Beautiful, intelligent and fiercely idealistic, she lived at the heart of London's literary and artistic scene before her marriage to Orwell changed her life for ever. Those who knew her - Lucien Freud and Francis Bacon, Jean-Paul Sartre and Albert Camus - witnessed her great personal generosity. And yet, burdened with the almost impossible task of protecting Orwell's intellectual estate, Sonia's loyalty to her late husband brought her nothing but poverty and despair.
PUBLISHERS WEEKLY
Sonia Brownell (1918 1980) married George Orwell in 1949 because he said it would help him recover his health.
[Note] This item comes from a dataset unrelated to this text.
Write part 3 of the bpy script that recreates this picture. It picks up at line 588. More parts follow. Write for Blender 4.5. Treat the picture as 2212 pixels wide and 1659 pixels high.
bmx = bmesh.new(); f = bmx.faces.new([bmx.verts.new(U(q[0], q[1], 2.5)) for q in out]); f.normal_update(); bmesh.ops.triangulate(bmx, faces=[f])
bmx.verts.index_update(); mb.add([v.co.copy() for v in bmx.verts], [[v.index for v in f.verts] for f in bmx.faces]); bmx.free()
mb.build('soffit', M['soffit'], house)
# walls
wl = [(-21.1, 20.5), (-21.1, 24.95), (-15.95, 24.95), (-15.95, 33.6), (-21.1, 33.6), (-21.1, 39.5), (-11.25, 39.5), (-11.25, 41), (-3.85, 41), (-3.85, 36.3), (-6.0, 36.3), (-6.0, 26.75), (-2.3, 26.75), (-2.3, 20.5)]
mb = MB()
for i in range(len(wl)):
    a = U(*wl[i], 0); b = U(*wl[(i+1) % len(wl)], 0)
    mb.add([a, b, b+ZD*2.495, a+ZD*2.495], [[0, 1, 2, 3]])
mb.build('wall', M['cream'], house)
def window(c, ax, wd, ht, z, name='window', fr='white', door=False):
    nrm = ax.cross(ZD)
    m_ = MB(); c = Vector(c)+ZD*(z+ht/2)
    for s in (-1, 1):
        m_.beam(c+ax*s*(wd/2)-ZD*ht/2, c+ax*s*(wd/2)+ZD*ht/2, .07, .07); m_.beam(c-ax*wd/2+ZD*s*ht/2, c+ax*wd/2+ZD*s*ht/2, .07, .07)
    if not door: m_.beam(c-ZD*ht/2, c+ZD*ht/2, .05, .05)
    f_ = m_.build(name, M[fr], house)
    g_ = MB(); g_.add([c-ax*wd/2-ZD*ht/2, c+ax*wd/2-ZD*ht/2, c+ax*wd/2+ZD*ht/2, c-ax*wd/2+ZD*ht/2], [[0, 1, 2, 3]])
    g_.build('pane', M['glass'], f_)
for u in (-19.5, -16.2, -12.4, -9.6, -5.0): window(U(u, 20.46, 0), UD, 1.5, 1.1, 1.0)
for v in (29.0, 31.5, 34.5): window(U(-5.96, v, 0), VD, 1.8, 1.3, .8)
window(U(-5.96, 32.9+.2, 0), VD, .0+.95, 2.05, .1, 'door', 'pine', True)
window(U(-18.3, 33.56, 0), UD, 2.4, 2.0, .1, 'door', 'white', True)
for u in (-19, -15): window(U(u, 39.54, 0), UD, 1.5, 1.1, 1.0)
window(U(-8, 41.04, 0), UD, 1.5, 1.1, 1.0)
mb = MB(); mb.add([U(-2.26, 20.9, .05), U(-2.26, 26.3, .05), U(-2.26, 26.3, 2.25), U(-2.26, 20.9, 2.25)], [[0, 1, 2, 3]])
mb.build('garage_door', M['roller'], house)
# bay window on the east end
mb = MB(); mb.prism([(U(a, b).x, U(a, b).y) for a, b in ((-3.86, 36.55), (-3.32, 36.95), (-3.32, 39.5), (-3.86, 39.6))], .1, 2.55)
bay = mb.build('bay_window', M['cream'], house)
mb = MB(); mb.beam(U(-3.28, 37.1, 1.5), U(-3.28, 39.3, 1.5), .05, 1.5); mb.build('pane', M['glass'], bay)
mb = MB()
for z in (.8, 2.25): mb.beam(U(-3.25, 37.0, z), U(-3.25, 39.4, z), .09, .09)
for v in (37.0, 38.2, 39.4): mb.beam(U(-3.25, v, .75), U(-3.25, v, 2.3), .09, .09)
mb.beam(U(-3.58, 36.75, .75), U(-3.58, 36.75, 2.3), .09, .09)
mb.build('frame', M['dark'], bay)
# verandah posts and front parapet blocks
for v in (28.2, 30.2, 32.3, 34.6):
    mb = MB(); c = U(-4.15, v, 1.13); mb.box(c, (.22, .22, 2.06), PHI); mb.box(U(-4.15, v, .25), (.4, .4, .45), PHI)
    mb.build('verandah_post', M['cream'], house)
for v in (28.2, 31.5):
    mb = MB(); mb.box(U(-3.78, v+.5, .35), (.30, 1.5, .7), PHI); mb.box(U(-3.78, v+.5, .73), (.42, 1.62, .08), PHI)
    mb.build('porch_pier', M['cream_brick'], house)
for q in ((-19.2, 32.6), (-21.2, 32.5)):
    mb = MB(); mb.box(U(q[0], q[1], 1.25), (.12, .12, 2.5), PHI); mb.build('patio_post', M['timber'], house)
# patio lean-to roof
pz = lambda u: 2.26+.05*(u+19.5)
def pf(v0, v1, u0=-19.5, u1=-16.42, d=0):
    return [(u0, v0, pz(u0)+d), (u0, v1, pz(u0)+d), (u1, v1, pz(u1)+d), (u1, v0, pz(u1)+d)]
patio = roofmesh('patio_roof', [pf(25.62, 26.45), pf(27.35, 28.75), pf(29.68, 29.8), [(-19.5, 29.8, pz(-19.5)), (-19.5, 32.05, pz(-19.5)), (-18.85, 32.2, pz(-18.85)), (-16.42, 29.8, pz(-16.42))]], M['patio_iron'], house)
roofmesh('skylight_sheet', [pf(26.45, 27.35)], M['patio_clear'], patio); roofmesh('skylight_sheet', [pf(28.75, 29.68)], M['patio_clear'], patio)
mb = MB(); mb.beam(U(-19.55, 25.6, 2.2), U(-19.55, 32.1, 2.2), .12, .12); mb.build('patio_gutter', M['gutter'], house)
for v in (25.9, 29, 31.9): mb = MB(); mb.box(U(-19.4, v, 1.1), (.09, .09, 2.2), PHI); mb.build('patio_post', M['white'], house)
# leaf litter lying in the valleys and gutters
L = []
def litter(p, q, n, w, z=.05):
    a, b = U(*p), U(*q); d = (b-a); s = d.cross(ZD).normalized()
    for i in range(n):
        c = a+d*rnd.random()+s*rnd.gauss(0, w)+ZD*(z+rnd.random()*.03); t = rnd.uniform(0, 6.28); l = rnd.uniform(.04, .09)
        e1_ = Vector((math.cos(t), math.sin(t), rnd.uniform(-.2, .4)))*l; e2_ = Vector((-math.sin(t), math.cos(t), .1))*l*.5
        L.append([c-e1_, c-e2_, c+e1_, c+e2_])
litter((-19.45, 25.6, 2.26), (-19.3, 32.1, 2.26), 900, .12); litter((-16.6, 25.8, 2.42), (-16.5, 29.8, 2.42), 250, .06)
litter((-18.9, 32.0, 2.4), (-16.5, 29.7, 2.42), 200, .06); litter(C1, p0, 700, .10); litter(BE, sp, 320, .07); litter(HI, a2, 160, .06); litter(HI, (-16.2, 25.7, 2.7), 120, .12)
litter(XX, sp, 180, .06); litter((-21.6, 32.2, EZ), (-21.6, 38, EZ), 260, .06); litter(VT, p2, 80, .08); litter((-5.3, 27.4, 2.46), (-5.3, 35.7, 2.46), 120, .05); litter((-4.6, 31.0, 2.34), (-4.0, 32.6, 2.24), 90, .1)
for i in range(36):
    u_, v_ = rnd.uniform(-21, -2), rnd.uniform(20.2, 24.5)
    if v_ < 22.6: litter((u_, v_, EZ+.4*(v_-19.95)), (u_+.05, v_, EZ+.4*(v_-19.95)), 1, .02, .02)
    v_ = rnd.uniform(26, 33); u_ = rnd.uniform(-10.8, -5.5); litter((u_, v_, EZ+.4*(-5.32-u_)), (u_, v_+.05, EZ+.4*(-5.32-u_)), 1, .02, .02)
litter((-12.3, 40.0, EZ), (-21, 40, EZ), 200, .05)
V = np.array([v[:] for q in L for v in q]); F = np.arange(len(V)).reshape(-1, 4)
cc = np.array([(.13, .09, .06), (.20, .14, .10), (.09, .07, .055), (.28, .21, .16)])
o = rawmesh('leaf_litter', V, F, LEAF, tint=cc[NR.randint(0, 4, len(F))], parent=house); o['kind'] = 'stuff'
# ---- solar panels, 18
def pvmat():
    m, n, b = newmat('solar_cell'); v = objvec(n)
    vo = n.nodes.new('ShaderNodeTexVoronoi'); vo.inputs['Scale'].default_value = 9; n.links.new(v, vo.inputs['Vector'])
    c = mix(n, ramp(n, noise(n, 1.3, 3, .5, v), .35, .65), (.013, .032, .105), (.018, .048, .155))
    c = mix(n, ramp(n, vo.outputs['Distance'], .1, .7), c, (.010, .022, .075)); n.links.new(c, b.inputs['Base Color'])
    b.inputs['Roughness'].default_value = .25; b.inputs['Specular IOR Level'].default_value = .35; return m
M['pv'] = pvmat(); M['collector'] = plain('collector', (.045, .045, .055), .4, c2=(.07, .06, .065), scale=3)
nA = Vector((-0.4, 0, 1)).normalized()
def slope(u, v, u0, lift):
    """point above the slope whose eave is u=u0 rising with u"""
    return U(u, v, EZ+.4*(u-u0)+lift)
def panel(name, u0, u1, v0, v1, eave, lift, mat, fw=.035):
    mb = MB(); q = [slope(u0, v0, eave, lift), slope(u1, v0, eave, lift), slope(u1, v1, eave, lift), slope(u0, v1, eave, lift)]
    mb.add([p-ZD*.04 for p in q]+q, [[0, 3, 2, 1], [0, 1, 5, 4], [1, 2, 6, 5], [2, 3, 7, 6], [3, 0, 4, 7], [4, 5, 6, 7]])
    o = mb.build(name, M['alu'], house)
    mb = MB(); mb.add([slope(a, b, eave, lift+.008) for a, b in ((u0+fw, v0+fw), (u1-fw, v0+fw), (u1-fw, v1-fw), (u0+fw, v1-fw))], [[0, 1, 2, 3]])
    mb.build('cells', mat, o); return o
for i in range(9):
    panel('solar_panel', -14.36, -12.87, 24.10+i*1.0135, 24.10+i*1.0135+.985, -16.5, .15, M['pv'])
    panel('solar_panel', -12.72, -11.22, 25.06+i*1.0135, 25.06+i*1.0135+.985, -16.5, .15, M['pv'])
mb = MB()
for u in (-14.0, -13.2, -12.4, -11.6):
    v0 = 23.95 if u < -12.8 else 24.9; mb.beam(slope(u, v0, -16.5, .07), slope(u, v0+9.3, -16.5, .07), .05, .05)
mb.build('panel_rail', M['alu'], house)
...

Unfortunately, the marriage proved no panacea for tuberculosis, and 14 weeks after the wedding, he died, leaving Sonia, a talented editor associated with the magazine Horizon, as his sole heir. She also inherited his pseudonym (which she continued to use as her surname till the end of her life), and, in time, assumed the role of the ferocious Widow Orwell, jealous guardian of her husband's literary reputation. Her battles with upstart biographers and established publishers, her vicious tongue and her propensity for drink led to her being vilified as a grasping opportunist. Mary McCarthy used the occasion of Sonia's memorial service to summarize her weakest points, notes Spurling, and David Plante anatomized her in Difficult Women. Now her good friend Spurling, a highly regarded biographer, seeks to set the record straight with a portrait that emphasizes Sonia's vitality, generosity, kindness and support of writers like Jean Rhys, who were much in need of it. Though Spurling treads lightly over the more intimate aspects of Sonia's life and two marriages, she does remind readers that Sonia was more than just Orwell's relict; she was closely involved in the lives and careers of many of the most influential British, French and American artists and writers of the mid-20th century. Spurling's brief, warm biography appears a touching act of friendship; if she perhaps overstates the case for Sonia, she makes clear that Sonia's critics have exaggerated the case against her. B&w photos.